The top floor and the first floor are usually closed, asleep behind their shutters, when there are only two of us here. Christmas means hoovering, and catching spiders' webs with a curious brush of bristly, well, bristles on the end of an ever-extending telescopic handle (nothing else will do; it wraps the webs around itself and the spiders make off sulkily under the beams). And opening all the windows to air out before switching on the heating.
The external shutters are surprisingly heavy and once they start swinging outwards are balanced to keep going till they meet the wall and can be fixed back. Two of them tried to pull me out of the window this morning as I had forgotten to let go and they had lost the metal pivots that fit inside the hinges. The wind plucks and plucks at them until these work free and fall out. Fortunately the bits of metal hadn't hit anyone in the piazza or the garden.
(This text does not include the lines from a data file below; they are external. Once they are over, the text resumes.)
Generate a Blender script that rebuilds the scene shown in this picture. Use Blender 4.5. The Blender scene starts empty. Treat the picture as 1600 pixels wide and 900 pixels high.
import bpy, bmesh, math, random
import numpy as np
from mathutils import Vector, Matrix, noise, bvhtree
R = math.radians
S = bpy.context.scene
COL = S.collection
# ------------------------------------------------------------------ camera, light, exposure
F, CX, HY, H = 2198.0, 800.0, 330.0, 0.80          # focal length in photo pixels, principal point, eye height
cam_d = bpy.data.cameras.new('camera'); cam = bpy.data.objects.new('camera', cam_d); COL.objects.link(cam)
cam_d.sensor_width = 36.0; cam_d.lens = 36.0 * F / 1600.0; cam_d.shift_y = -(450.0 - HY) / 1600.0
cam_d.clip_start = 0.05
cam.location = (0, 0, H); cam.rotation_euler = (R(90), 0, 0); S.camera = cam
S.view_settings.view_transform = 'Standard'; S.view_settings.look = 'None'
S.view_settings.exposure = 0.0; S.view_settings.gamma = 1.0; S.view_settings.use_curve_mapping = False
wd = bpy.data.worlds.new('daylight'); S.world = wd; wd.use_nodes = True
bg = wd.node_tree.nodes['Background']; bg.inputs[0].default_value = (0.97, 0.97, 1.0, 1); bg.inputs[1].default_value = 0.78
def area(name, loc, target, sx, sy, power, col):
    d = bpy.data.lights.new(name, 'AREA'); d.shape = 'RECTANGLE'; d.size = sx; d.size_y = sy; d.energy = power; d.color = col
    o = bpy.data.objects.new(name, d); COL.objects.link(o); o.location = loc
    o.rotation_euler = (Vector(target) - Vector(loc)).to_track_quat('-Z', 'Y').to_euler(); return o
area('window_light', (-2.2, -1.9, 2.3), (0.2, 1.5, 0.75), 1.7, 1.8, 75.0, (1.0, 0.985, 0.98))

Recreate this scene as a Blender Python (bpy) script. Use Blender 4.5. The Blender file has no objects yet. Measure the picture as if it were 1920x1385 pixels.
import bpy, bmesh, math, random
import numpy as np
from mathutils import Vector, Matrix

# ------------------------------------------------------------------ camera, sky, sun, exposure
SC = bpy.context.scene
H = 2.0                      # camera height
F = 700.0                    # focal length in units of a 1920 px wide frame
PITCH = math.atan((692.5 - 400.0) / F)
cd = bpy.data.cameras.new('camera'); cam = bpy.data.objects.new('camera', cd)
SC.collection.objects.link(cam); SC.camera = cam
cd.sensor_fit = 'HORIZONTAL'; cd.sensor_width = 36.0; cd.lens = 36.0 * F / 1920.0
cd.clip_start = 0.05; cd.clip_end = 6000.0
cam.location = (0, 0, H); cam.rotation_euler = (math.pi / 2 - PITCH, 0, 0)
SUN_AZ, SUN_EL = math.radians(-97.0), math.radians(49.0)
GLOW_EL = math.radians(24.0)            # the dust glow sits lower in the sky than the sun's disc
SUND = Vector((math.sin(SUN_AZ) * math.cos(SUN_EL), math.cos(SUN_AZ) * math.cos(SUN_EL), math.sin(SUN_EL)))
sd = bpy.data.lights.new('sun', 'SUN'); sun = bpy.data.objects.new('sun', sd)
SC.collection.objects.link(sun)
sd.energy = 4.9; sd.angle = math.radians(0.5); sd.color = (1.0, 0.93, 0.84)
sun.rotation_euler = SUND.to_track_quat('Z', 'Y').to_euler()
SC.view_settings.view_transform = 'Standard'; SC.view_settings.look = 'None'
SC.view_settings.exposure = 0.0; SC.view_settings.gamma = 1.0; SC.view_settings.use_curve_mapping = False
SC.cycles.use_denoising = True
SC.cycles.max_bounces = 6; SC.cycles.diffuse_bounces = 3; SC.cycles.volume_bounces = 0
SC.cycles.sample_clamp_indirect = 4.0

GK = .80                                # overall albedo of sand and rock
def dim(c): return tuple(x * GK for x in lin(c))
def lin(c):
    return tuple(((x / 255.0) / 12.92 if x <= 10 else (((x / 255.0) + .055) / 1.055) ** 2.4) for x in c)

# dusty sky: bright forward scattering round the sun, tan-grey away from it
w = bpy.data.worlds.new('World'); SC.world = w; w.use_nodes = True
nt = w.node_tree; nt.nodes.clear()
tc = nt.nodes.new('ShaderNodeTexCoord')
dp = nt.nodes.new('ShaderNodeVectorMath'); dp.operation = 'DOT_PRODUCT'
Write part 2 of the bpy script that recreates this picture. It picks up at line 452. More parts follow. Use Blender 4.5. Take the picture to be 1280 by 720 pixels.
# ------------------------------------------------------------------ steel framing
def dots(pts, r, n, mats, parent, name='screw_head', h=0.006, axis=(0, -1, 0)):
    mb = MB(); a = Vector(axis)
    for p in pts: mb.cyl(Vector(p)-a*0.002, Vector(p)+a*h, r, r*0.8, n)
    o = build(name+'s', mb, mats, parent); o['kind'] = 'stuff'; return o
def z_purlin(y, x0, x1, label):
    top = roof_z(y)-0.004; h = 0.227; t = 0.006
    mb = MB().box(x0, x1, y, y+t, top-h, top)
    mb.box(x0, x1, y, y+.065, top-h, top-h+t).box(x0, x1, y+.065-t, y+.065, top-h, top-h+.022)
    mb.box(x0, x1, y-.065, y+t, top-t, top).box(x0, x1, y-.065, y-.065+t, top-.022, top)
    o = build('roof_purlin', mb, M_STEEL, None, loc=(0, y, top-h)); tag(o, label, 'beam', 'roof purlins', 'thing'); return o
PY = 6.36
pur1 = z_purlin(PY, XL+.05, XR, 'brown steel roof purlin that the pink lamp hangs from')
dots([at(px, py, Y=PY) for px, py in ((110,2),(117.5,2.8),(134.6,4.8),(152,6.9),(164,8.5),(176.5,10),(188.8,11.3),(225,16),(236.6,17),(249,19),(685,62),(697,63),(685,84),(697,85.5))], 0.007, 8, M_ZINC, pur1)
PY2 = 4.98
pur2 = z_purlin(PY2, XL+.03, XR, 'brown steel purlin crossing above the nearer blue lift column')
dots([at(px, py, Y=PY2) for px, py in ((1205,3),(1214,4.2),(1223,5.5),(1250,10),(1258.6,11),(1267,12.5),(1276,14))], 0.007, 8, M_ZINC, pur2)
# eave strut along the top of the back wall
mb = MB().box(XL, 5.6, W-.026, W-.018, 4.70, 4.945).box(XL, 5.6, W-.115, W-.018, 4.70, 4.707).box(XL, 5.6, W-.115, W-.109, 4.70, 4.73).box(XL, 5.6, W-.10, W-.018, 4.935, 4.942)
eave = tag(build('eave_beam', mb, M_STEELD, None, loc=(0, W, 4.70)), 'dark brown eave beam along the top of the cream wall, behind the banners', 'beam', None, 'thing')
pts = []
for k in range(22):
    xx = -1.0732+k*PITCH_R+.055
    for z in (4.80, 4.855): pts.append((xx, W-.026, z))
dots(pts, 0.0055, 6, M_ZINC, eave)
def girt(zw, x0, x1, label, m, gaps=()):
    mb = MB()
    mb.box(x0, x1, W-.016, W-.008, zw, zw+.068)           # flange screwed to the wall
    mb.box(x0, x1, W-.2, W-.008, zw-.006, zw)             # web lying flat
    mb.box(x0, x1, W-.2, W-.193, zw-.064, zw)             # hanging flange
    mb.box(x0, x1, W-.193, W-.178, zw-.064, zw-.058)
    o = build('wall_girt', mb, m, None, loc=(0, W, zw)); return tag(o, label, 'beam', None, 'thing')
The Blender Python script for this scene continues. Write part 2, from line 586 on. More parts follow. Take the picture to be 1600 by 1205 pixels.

This is the kind of problem that niggles. A tiny adjustment that requires a man to balance high on windowsills holding a heavy shutter, a hammer, a selection of pivots, and a can of easing oil. It is snowing lightly, the wind icy and it's a week before Christmas yet after a call there was a young man at the door who had everything mended and had checked out all the surrounding hinges on the more exposed windows within half an hour. Goodness knows what 'Elf an' Safety would have made of a head for heights, agility, quick hands and a thorough knowledge of a specialised carpenter's trade.